Le faisceau ferroviaire demeure intact… ou presque. En effet, le triangle de l’Évangile voit sa configuration entièrement modifiée par le passage du CDG Express. À l’horizon 2026, ce train reliera la gare de l’Est à l’aéroport de Roissy-Charles de Gaulle. Pour rejoindre le réseau Nord, les trains passeront sous la zone de Cap 18, puis émergeront grâce à une trémie au milieu des voies de la Chapelle-Charbon.
Sur la carte ci-dessous, le tracé de la ligne est indiqué en rouge.

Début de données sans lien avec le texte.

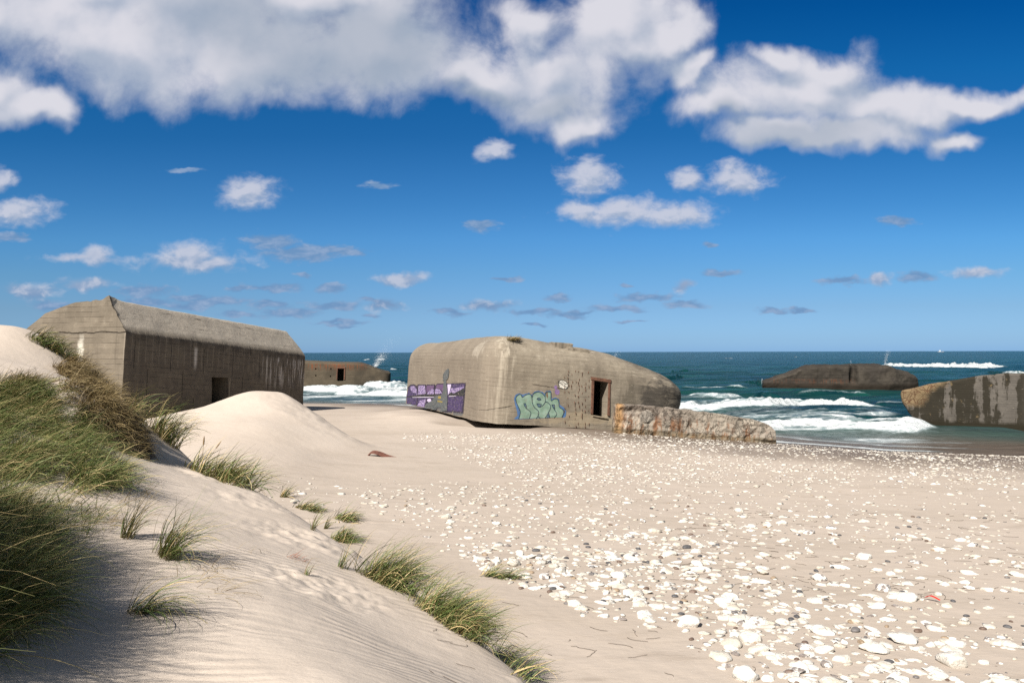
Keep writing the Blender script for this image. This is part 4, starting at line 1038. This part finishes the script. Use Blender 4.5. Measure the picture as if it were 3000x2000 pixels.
print('stones', n, len(wi), len(pi))

# ------------------------------------------------------------------ grass
def blades(N, bx, by, L, az, lean, curl, wid, segs=7, bz=None, seed=0):
    """arrays: base, length, heading, start elevation (from vertical), curl (total bend), width"""
    rg = np.random.default_rng(seed)
    bz = Z(bx, by)-.02 if bz is None else bz
    t = np.linspace(0, 1, segs+1); th = lean[:, None]+curl[:, None]*t[None]**1.4
    ds = (L/segs)[:, None]; hx_ = np.cumsum(np.c_[np.zeros(N), np.sin(th[:, :-1])*ds], 1); hz_ = np.cumsum(np.c_[np.zeros(N), np.cos(th[:, :-1])*ds], 1)
    azz = az[:, None]+(rg.normal(0, .25, N))[:, None]*t[None]**2
    X = bx[:, None]+hx_*np.cos(azz); Y = by[:, None]+hx_*np.sin(azz); Zz = bz[:, None]+hz_
    wa = az+math.pi/2+rg.normal(0, .6, N); ww = (wid[:, None]*(1-.85*t[None]**1.5))/2
    wxv = np.cos(wa)[:, None]*ww; wyv = np.sin(wa)[:, None]*ww; wzv = rg.normal(0, .4, N)[:, None]*ww
    A = np.stack([X-wxv, Y-wyv, Zz-wzv], -1); B = np.stack([X+wxv, Y+wyv, Zz+wzv], -1)
    V = np.stack([A, B], 2).reshape(-1, 3)       # N, segs+1, 2
    base = (np.arange(N)*(segs+1)*2)[:, None]+np.arange(segs)[None]*2
    q = np.stack([base, base+1, base+3, base+2], -1).reshape(-1, 4)
    tint = np.repeat(rg.random(N), (segs+1)*2); tip = np.tile(np.repeat(t, 2), N)
    return V, q, tint, tip
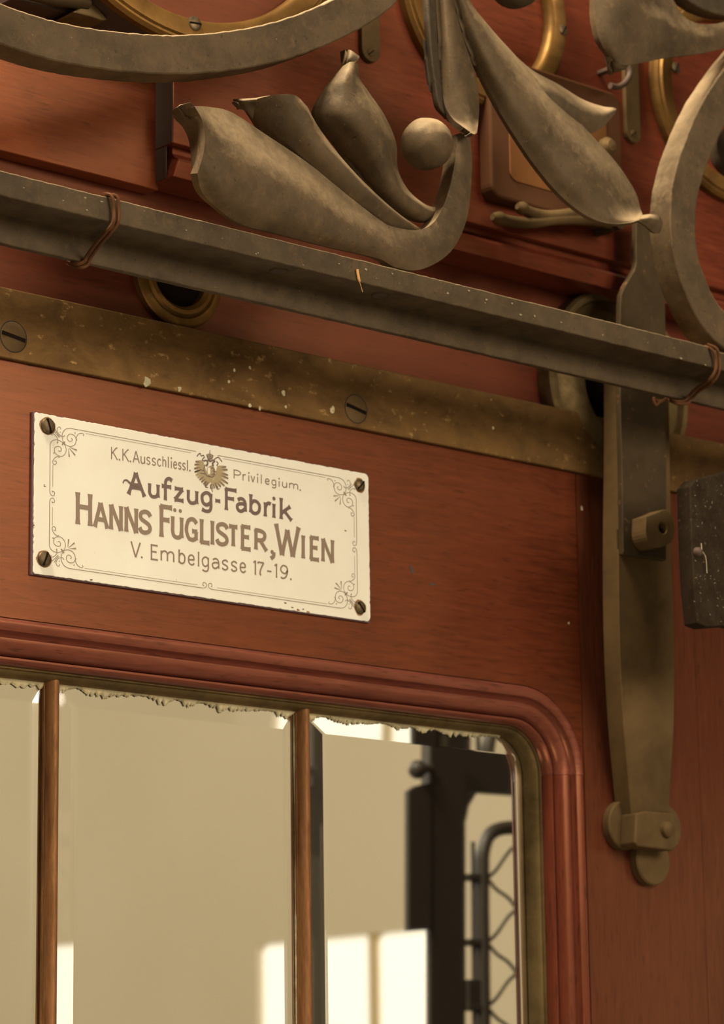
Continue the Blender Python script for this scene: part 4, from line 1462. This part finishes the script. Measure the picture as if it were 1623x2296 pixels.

En juin 2019, le poste d’aiguillage n°2 de l’Évangile (inauguré en 1932) voit passer son dernier train. Les travaux de la trémie du CDG Express démarrent quelques semaines après. Début 2020, les postes d’aiguillage n°5 et n°6 de la Chapelle sont détruits.
Au 2nd semestre 2020, le viaduc de la Chapelle (qui enjambe en diagonale le carrefour de la Porte de la Chapelle) devait être démonté et remplacé par un viaduc en béton. Cependant, les travaux sont suspendus en raison d’une décision du Tribunal administratif de Montreuil en date du 9 novembre 2020. Il est finalement démoli en juillet 2021.
Du milieu du XIXe siècle au début du XXIe, le site de la Chapelle-Charbons aura donc connu de multiples vies. Et notre association n’aura de cesse de rappeler son ADN ferroviaire, qui demeure profondément ancré dans l’histoire de lieu.